9 commentaires Publier un commentaire
  1. Merci! Un beau texte. Je suis moi-même tout pris à faire un peu de tout, sans importance et avec plaisir. Tout semble fermé. Je suis ouvert au temps. Vive la tempête!

    27 décembre 2012
  2. Jean Provencher #

    C’est vrai lorsqu’on y pense. Quel temps magnifique pour vivre quasi en dilettante ! Ici aussi, la vie s’est arrêtée, sauf pour les automobilistes qui tempêtent !

    27 décembre 2012
  3. Murielle Roy #

    c est tempete aujourd hui et mon seul regret est de ne pas le passer a la campagne
    mais malgré cela juste pelleter et regarder autour de moi je me suis sentie redevenir une petite fille des années 50.
    Merci pour vos textes que de souvenirs vous nous faites revenir a la surface

    27 décembre 2012
  4. Jean Provencher #

    Merci tant, chère Vous. Bien oui, avec cette tempête magnifique, l’heure est au bonheur ! Nous sommes vraiment d’ici ! Portés, confortés, dirait-on, par ce milieu auquel nous appartenons tellement.

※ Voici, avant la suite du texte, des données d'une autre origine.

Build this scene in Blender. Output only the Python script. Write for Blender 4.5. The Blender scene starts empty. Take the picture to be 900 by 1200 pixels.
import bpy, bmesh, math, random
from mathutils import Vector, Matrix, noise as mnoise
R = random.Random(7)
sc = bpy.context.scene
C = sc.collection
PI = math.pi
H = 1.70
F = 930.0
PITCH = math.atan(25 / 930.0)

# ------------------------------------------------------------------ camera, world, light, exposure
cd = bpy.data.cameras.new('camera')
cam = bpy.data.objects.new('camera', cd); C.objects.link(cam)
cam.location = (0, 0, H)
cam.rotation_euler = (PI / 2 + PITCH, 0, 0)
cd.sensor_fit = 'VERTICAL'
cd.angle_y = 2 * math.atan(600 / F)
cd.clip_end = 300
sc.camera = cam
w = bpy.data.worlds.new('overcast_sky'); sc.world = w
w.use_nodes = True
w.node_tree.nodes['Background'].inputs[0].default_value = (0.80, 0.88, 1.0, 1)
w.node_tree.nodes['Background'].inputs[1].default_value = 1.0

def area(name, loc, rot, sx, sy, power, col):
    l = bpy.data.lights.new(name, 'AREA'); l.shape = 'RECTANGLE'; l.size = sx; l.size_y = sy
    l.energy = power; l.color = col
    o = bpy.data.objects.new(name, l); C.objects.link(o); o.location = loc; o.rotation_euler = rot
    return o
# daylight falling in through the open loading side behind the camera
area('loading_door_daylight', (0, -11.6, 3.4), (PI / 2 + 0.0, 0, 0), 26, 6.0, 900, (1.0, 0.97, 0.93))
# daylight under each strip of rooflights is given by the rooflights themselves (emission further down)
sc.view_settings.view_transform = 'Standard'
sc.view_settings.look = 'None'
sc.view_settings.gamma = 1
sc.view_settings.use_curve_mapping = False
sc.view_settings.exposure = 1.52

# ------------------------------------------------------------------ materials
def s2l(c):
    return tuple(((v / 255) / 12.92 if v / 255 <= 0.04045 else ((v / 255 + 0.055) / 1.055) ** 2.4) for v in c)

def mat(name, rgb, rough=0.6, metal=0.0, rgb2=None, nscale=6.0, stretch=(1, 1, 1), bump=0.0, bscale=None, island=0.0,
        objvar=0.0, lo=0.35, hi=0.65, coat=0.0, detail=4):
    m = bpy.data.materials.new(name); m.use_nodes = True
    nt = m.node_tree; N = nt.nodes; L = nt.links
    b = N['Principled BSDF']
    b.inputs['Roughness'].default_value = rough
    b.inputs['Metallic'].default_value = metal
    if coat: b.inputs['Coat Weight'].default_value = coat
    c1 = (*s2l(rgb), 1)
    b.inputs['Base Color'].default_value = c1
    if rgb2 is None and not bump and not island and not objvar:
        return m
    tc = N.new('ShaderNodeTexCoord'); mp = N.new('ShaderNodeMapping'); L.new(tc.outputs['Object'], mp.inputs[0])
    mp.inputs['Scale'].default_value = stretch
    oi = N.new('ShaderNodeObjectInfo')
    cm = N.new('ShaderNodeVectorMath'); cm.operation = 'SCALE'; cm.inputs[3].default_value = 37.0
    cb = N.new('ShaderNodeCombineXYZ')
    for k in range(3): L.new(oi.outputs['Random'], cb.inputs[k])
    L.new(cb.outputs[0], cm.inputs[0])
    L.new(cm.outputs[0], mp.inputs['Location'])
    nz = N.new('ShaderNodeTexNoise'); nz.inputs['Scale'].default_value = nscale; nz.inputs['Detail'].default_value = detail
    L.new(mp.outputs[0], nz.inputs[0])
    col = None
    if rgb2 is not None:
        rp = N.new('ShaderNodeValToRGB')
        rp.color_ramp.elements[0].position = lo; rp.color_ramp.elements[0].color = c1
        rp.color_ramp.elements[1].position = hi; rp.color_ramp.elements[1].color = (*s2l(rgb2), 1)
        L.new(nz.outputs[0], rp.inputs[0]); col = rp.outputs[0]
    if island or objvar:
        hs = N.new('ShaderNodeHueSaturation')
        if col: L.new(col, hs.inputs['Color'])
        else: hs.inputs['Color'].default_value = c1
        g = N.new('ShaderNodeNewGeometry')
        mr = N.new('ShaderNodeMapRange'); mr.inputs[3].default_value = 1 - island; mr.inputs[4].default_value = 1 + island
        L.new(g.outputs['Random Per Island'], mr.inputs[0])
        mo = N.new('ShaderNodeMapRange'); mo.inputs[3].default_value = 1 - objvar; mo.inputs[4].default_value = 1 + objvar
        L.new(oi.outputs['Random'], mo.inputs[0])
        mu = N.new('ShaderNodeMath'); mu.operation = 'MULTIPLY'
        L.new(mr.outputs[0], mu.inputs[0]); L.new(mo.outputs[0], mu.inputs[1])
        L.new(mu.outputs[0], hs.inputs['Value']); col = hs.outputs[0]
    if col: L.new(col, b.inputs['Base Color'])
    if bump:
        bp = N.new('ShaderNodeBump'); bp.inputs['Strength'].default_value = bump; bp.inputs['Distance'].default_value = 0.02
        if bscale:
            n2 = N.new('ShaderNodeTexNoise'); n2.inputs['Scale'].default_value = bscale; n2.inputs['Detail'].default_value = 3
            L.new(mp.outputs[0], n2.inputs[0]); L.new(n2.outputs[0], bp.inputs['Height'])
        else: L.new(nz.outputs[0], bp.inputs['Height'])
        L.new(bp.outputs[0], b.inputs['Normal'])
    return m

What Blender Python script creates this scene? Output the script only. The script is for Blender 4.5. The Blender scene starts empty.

Et puis j’entends encore mon père me répéter : «La vie est bonne, John, la vie est bonne.»

    27 décembre 2012
  5. Martine #

    Quel beau texte!

    Hier soir en rentrant du travail à pied, j’ai prolongé ma balade. Sourires sur les visages croisés, comme si les promeneurs étaient complices, partageant les flocons tourbillonnants.

    Martine

    28 décembre 2012
  6. Jean Provencher #

    Que j’aime ton mot, chère Martine. Merci. Merci. C’est bien vrai, nous ne le remarquons pas assez, les gens ont le sourire lorsqu’il fait tempête. Je disais à une journaliste que nous habitons une nature fort changeante, mais non abusive, je trouve. Elle nous donne à goûter tous les temps, mais sans nous humilier, nous mettre à genoux.

    28 décembre 2012
  7. Bonjour, enfin bon lendemain de tempête ! J’aime bien lire vos textes, si près de nous de notre vie !
    J’aime les temps extrêmes surtout en hiver c’est un moment d’arrêt, une pause, une coupure. Lecture et contemplation. Puis le lendemain mine de rien la réalité refait surface, le plein air, le cardio pour doucement déneiger et une belle promenade afin de voir la vie qui reprend son cours, les oiseaux qui cherchent leur pitance, les gens qui se parlent, la lumière qui inonde puis le soleil qui tire sa révérence. Merci a vous de prendre le temps pour nous replonger dans le temps d’avant, l’instant d’un souvenir

    28 décembre 2012
  8. Jean Provencher #

    Merci beaucoup, chère Marie. C’est tout à fait cela.